Photo courtesy Laketown Township

Laketown Township in northern Polk County didn’t want factory farms 10 years ago, and it’s worried about them today. The town’s comprehensive plan passed in 2009 called for it to “discourage and consider prohibiting” factory farms, as part of its goal to maintain rural character.

More than half of Laketown’s land is zoned as agricultural, but nothing like the large livestock facilities now considering setting up shop here.

Concentrated animal feeding operations (CAFOs) weren’t an immediate concern a decade ago, although the plan authors thought they were worth mentioning. But today, the township is trying to protect itself from an industry with its sights set on northwest Wisconsin.

In neighboring Trade Lake Township, an Iowa-backed company has proposed a 26,000-animal hog CAFO, raising red flags for residents. The Cumberland LLC proposal has the potential to pave the way for other facilities in the surrounding region, including Laketown, where property-owners have already received inquiries.

Cumberland recently disclosed its operation would produce about nine million gallons of manure each year, which would be spread on surrounding fields as fertilizer. Such practices often cause runoff into lakes and rivers, as well as contamination of groundwater.

Just like Trade Lake Township, Laketown Township also drains toward the Trade River, and eventually the St. Croix.

Map by St. Croix 360

The targeted counties are trying to pass their own policies to manage CAFOs, although limited in their authority by the state of Wisconsin. Neighboring Trade Lake and Eureka Townships have passed their own local ordinances, and now Laketown is hoping to join them.

They say stronger regulation is required because, for example, Polk County’s CAFO ordinance still allows CAFO operators to spread manure within 25 feet of a lake or stream.

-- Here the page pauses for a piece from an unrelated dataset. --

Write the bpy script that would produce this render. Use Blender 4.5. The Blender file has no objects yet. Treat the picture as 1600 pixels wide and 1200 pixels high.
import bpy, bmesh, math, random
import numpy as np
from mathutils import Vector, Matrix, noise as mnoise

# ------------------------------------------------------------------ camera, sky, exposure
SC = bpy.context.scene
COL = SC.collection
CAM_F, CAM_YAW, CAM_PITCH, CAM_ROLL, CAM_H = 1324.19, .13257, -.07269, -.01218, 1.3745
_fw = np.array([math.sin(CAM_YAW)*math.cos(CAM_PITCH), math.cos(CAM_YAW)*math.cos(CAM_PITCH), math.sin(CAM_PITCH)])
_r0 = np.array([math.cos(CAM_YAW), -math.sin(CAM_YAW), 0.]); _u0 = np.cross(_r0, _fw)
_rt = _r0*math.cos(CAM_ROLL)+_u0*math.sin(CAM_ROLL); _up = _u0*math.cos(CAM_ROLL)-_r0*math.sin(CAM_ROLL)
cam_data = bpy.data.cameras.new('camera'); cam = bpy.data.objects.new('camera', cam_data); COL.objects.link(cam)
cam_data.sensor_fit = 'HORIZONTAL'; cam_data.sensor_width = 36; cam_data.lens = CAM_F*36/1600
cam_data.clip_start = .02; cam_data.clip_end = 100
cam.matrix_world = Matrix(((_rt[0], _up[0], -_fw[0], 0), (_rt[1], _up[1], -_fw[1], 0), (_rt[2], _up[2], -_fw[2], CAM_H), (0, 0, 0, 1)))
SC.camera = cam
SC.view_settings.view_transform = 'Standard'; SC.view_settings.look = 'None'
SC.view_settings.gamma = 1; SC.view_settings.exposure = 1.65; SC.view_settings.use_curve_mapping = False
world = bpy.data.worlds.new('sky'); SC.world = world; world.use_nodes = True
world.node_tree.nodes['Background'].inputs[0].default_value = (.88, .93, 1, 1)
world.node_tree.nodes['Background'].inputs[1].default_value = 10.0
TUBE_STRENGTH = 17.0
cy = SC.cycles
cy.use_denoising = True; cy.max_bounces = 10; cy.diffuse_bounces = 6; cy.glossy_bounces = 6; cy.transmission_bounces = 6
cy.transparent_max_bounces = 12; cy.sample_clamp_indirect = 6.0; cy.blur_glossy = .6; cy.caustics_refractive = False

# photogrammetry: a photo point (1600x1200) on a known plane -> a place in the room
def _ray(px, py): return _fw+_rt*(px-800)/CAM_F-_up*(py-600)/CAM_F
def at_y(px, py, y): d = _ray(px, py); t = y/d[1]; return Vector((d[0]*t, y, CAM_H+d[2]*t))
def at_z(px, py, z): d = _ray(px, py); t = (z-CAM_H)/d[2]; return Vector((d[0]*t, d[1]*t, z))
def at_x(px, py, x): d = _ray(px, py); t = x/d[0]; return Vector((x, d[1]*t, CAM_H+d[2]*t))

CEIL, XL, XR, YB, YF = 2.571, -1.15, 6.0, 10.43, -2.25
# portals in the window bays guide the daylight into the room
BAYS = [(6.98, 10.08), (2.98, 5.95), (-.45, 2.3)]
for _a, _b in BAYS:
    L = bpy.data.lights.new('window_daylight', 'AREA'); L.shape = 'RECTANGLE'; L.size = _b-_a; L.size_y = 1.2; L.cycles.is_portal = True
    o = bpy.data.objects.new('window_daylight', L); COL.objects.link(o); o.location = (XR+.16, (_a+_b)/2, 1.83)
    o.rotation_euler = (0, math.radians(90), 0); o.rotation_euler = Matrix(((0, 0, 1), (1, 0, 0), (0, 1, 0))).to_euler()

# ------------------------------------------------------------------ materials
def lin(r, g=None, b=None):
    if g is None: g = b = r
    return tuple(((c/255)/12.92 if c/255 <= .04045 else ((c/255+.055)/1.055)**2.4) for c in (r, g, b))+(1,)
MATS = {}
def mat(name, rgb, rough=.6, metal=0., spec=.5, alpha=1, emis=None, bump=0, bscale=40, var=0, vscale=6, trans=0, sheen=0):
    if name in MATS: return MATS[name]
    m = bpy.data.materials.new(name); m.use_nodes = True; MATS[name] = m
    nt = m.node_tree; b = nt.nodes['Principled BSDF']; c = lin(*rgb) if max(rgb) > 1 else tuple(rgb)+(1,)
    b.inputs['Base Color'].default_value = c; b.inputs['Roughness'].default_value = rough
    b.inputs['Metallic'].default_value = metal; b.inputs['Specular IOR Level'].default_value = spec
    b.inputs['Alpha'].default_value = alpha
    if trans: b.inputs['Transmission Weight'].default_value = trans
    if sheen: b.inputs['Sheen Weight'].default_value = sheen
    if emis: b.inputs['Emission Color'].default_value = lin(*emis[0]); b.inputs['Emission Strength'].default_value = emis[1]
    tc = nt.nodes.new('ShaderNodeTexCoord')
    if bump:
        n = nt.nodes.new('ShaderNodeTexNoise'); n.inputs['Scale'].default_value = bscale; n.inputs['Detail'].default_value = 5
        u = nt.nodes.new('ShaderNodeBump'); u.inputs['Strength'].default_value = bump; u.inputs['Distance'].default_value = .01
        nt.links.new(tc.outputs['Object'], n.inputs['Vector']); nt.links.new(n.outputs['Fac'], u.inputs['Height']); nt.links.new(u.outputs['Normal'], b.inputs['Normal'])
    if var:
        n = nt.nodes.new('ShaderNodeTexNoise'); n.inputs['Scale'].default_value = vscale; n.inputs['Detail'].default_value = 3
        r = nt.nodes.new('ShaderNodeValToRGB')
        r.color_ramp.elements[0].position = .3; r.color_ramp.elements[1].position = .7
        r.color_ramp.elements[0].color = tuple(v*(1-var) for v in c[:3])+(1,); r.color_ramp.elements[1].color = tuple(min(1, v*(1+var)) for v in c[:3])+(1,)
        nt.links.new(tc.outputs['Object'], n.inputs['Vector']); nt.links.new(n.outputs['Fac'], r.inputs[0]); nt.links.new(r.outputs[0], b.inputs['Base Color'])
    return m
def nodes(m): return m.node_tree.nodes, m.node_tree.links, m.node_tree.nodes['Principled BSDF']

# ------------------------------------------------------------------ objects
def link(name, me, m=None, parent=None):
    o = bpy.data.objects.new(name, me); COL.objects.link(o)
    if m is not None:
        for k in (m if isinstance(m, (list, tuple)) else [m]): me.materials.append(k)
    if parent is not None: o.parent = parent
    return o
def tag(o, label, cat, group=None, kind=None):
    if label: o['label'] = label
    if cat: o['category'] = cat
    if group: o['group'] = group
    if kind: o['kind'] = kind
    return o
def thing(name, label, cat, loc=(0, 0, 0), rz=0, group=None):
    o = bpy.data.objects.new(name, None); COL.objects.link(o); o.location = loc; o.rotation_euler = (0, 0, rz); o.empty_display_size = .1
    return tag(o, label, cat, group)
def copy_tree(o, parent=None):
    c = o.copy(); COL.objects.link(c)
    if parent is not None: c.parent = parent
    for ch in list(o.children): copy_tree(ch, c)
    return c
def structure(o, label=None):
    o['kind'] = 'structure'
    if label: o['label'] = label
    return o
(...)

Last month, the township’s committee in charge of reviewing CAFO issued its report about the potential impacts and issues. It also included recommendations to protect existing farms, the township’s namesake waters, and the quality of life for community members.

Click here to view the full report (PDF)

It’s now in the town board’s hands. The board passed a moratorium in 2019 on new or expanded large livestock facilities to make time for the study. It expired this month.

With the report in hand, the board has three primary ways of proceeding. The committee did not suggest trying to outright ban CAFOs in the township, which it probably can’t do legally. The recommendations are focused on regulating the facilities and providing public input.

First, the board could amend an existing ordinance to include CAFOs, and require companies to provide a “damage deposit” for pollution clean-up or facility closure if the company isn’t able to do it. It might also include requirements to reduce impacts like smell.

Second, Laketown could require a permit to operate a large livestock facility, focused on where it would be located. That permit could include restrictions to manage odors, runoff, setbacks, and manure management.

Third, the township supervisors could pass a special ordinance regulating CAFOs, like those passed by Trade Lake and Eureka Townships in the past year. This would let them restrict facility operations.

For example, Eureka Township’s ordinance instructs the town board to issue a permit only if “the operations as proposed, with or without conditions, will protect public health (including human and animal health), safety, and general welfare, prevent pollution and the creation of private nuisances and public nuisances, and preserve the quality of life, environment, and existing small-scale livestock and other agricultural operations.”

Because the state of Wisconsin limits what local governments can do to restrict CAFOs, elected officials have been hesitant to risk passing policies that could open them up to lawsuits. Agriculture groups threatened last year to sue Polk County if it passed some policies up for consideration.

The Laketown report points out that strict ordinances in neighboring Trade Lake and Eureka Townships were based on an ordinance passed in Bayfield County in 2015. Those policies effectively prevented a proposed CAFO from proceeding. The DNR challenged it in 2017, but a court ruled the policies were legal.